"The whole purpose of that booklet is to convince the readers..."  
How does this one isolated sentence convince the readers? 
========== 
There's an easy-to-understand difference between 
"The purpose of this book is"  
and  
"Every sentence in this book specifically pushes the purpose of this book, which is" 
This means that one can find individual sentences that don't push the purpose 
of a book written with a purpose.  
(If the entire Bible can be considered to have the purpose of the plan of salvation, 
whole chapters can be found that don't point to it.)  
CSBP, as a whole, WAS a booklet-long commercial designed to convince people that 
A) they needed to give 10% of their income, according to God 
(this has been proven false) 
B) twi, as the best vehicle for giving to God, was the proper recipient of the 
10% to give to God  
More of twi's other stuff was pointed at "the giving goes to twi" than the booklet. 
The booklet was primarily to convince people the giving was mandatory.  

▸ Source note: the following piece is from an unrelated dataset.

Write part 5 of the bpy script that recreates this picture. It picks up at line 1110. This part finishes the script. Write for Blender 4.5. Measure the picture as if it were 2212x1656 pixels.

Lots of other things here and there were pointed at giving to twi specifically- 
like vpw saying in twi that, instead of giving to other causes, why not give 
to Bible research-and pausing with a small smile to make sure that set in,  
and was viewed at the moment as a joke rather than part of the advertising  
campaign in twigs and all other types of twi meetings.  
But in twi, the special treatment for the wealthy and famous has been  
well-documented. They were honored in manners unofficial and official.  
They were introduced onstage at the ROA, and they were given WOW pins they 
never earned, and so on. Even lcm objected to vpw bringing a judge onstage 
at an ROA who was considered prideful- but he was influential. And some 
rank-and-file resented Tony Collins of the New England Patriots getting 
awarded a WOW pin by vpw personally despite never entering the WOW program. 
vpw invented some spin about him actually being a WOW while at work 
despite never actually fulfilling any requirements of the program. 
Even the innies at the time who heard of it objected, because it was a 
blatant example of "respect of persons."